Cleveland
Plain Dealer...
Sen.
Rob Portman stays optimistic on
debt deal but says it’s ‘just a first step’
By Stephen Koff
October 23, 2011
WASHINGTON
-- The papers say it’s bad.
With a Thanksgiving deadline fast approaching, the congressional
“supercommittee”
devoted to deficit reduction “is running in rhetorical circles,” unable
to
break an impasse over taxes, says today’s Washington Post.
The
New York Times says the 12
lawmakers “have not agreed on basic elements like a benchmark against
which
savings will be measured.”
And
if it the committee fails to find
at least $1.2 trillion in savings, on top of $900 billion in deficit
reduction
already agreed to by Congress, all manner of financial and
congressional mayhem
could ensue, because there’s talk of lawmakers saying no to automatic cuts that would kick in
for defense and
entitlement spending.
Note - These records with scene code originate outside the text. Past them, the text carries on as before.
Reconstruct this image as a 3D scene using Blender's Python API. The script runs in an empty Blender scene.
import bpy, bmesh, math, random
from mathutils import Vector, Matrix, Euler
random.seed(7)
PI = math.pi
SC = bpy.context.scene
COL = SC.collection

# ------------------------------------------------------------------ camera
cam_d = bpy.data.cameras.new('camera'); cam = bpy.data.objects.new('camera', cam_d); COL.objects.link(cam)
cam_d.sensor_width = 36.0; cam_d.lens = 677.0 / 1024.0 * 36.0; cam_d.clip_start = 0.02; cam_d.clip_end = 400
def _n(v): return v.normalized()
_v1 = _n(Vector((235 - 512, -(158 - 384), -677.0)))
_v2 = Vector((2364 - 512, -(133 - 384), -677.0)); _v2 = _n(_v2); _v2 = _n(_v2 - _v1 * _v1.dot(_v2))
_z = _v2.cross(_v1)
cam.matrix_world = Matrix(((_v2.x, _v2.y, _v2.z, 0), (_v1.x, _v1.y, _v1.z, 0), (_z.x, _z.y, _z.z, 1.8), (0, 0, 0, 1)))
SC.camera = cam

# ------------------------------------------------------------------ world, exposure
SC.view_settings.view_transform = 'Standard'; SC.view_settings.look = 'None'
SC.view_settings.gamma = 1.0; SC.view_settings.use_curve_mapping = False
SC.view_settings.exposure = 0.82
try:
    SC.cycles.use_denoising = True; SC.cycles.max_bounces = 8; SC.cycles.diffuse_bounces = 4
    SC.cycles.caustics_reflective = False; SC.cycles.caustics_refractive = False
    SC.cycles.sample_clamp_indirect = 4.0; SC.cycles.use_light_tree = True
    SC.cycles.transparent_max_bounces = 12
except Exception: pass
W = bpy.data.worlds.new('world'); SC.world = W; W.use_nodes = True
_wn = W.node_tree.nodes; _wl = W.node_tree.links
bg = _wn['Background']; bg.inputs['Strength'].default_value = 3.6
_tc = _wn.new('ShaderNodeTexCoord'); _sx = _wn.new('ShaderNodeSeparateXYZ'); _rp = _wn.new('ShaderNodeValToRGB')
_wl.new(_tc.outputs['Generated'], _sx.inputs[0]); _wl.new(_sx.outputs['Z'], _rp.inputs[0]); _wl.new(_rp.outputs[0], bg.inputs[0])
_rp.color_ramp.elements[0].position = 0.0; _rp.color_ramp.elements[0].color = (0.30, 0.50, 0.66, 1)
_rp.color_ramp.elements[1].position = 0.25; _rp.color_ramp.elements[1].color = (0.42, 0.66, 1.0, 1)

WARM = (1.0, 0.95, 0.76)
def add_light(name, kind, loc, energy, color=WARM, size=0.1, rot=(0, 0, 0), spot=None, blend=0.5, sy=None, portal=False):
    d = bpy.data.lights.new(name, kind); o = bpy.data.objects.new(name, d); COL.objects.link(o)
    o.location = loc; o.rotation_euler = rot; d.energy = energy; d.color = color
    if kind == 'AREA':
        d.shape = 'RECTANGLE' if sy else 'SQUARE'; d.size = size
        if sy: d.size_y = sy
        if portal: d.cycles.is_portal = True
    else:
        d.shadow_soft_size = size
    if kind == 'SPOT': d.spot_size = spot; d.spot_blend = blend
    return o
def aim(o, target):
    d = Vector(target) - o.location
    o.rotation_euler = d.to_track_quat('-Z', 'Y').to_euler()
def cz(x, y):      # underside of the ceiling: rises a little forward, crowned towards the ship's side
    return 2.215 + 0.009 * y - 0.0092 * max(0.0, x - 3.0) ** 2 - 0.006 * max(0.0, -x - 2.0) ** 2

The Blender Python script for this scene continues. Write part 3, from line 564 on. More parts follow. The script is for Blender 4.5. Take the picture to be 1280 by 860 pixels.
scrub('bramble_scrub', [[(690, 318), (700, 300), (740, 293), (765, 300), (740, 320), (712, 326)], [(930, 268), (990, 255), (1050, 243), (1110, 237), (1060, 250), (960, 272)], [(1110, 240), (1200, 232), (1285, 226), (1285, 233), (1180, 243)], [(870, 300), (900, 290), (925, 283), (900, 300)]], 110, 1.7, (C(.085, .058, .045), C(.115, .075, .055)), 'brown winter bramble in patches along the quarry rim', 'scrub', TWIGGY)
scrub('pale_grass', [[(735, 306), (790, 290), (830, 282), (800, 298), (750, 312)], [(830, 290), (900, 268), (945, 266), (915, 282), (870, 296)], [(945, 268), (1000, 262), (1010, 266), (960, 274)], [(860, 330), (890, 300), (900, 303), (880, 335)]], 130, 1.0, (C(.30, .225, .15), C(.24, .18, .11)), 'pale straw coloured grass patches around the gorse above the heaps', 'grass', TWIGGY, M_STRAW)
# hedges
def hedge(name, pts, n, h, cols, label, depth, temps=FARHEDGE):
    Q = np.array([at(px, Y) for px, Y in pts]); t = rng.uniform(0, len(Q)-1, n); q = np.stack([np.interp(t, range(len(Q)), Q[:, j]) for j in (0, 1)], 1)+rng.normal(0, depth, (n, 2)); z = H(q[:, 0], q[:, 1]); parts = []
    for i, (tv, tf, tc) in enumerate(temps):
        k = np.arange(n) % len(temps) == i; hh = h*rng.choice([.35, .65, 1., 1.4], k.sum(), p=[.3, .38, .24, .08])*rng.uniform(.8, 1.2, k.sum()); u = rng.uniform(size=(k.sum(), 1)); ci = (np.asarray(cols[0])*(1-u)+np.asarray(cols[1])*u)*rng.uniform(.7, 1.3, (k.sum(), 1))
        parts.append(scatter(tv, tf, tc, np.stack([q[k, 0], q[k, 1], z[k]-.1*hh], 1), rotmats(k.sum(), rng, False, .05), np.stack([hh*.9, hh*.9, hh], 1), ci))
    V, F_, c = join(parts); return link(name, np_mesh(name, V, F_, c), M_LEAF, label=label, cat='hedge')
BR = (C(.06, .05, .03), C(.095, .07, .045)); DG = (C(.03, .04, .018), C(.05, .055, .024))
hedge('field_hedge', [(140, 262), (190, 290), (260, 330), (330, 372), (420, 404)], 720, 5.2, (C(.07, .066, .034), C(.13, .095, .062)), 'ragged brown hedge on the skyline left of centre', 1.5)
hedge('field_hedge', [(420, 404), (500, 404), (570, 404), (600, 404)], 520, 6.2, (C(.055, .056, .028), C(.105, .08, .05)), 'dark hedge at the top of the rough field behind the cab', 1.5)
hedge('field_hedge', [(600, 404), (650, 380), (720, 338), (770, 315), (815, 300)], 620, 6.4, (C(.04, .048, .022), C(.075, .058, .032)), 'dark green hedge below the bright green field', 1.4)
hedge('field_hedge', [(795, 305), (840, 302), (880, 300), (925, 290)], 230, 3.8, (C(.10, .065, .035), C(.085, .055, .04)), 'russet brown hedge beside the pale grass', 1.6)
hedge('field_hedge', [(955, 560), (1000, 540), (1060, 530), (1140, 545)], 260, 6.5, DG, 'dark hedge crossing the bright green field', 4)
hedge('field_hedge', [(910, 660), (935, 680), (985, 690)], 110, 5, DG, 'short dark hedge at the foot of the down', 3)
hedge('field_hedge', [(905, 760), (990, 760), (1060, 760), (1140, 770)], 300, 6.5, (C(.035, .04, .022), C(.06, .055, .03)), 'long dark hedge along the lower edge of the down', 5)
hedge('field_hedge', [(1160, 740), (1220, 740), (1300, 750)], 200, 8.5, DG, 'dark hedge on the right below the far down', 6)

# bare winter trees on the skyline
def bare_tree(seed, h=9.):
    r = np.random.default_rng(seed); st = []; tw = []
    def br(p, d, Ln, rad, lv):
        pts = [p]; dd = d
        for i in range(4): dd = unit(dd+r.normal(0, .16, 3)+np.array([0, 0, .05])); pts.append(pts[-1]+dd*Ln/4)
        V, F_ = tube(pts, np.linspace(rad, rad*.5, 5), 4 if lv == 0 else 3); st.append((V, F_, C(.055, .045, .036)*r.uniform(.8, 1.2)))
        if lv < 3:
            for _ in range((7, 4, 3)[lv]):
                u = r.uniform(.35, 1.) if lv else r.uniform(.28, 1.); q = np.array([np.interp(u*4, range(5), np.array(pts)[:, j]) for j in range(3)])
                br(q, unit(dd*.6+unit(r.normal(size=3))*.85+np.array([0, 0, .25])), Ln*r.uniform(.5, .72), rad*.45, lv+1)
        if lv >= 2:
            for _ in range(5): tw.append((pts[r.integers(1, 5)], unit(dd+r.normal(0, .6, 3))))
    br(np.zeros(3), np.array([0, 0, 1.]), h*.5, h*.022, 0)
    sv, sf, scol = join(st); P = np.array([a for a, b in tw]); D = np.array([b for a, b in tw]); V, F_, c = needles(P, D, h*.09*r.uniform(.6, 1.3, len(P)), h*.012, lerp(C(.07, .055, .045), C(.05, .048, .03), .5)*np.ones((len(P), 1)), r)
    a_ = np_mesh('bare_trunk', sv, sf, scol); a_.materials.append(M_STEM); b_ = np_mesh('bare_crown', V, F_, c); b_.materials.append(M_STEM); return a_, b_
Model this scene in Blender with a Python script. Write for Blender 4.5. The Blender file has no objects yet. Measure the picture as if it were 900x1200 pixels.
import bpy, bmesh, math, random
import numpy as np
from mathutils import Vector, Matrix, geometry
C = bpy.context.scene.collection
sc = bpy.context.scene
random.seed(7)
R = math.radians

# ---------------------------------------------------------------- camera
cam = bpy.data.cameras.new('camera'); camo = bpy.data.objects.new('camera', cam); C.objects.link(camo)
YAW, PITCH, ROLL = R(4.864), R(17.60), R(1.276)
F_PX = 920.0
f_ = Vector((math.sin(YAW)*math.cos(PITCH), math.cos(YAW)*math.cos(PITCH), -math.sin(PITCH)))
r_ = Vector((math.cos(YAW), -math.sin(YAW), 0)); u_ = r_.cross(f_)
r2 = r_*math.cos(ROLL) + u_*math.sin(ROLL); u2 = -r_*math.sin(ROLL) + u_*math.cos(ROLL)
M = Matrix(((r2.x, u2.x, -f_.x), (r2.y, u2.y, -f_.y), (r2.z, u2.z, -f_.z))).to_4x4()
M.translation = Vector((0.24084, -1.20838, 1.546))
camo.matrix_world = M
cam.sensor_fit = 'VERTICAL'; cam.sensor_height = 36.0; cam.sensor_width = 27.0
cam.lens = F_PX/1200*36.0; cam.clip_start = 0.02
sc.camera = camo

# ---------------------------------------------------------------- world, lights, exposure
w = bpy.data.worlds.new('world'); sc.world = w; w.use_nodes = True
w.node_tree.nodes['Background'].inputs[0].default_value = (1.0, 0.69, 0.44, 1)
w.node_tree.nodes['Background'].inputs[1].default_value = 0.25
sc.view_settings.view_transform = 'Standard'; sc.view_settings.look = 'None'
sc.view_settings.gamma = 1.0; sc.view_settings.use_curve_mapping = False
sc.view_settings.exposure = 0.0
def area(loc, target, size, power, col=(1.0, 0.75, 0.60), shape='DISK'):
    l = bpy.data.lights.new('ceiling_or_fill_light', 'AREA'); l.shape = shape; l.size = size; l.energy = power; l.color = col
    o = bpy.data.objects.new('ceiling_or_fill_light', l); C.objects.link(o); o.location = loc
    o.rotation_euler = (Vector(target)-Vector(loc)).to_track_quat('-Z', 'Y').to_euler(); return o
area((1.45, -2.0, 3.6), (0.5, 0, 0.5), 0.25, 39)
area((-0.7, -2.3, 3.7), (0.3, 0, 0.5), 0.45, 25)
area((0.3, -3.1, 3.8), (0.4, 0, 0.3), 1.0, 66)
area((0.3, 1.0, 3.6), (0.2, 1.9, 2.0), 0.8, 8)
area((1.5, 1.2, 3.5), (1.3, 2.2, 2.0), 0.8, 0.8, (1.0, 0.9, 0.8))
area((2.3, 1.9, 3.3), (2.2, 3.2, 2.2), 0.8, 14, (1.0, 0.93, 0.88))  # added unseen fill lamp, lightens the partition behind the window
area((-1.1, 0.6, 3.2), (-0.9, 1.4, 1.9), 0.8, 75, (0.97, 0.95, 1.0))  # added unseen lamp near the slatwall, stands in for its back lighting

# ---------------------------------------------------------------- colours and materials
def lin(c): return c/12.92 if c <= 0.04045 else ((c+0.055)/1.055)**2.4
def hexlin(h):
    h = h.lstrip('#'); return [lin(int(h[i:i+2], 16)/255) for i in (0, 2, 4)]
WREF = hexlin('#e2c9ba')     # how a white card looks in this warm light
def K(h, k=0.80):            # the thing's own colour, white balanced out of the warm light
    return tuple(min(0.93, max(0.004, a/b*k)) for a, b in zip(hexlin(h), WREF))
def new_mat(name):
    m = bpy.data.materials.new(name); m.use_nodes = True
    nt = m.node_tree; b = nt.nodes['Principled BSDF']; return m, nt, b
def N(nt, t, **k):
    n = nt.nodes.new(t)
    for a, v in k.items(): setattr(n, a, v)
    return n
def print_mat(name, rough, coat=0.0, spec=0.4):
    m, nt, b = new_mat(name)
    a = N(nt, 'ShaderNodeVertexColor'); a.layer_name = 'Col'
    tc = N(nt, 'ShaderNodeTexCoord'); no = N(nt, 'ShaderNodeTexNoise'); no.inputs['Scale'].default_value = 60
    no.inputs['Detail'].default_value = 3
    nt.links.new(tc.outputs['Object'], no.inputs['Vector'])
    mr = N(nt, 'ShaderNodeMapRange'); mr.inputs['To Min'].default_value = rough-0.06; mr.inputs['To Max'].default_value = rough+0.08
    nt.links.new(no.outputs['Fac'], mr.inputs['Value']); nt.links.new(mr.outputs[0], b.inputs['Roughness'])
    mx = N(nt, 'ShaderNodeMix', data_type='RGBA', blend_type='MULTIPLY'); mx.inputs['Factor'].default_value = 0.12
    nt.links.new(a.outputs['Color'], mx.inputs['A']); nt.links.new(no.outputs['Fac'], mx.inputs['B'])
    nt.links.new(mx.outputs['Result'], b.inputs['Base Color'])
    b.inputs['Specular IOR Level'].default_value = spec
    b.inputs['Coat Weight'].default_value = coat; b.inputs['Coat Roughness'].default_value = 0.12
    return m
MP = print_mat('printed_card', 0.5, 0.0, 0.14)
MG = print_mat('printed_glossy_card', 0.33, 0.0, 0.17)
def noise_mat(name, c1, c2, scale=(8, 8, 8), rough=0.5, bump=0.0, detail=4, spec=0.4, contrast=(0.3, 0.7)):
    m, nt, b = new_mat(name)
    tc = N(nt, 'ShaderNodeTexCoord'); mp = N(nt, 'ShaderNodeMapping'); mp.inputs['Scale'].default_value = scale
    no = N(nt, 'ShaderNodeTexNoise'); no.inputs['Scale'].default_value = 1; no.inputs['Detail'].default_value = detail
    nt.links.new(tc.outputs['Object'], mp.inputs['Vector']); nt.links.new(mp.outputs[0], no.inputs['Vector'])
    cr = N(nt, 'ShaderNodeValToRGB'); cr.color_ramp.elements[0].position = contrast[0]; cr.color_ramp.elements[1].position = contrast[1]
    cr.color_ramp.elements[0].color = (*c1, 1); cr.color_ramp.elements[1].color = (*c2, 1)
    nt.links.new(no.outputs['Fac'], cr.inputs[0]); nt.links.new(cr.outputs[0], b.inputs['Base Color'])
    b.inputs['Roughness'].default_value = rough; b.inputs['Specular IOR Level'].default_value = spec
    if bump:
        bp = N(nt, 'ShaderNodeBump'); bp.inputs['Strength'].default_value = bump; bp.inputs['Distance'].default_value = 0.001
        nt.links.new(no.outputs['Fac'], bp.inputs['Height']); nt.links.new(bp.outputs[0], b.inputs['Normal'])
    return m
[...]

More market crises, credit-rating downgrades,
hand-wringing...
It
seems a bit breathless, which
happens when the people doing the work won’t talk about it publicly.
Tongues
have a habit of wagging anonymously. So while on a press conference
call on
various other matters, we asked U.S. Sen. Rob Portman, an Ohio
Republican who
is on the committee, to shed some light.
Portman,
who said he is working on
debt committee matters “every day, pretty much every evening, every
morning,”
would not discuss specifics. He said it is “hard enough to try to come
together
and try to make some of these hard decisions without having leaks from
the
process.” The issue is “very sensitive and I think it needs to be
confidential,” he said.
“But
I will say that I’m still hopeful
that we can come together with an agreement that meets the goals.” That
said,
an agreement this year would be “just a first step.”
“We’re
going to need to take even
further steps down the line, because the debt continues to grow over
the next
several years at unsustainable rates,” he said. Depending on the
baseline used,
the debt is projected to grow between $3 trillion and $15 trillion over
the coming
decade, he said.
“So
even if we were to reach our
objective” of $1.2 trillion to $1.5 trillion in deficit reduction, “it
wouldn’t
even be reducing the debt equal to the increase in the debt likely to
occur in
the next ten years. So I am absolutely committed to getting to a
result. I
remain hopeful and am working very hard at it.”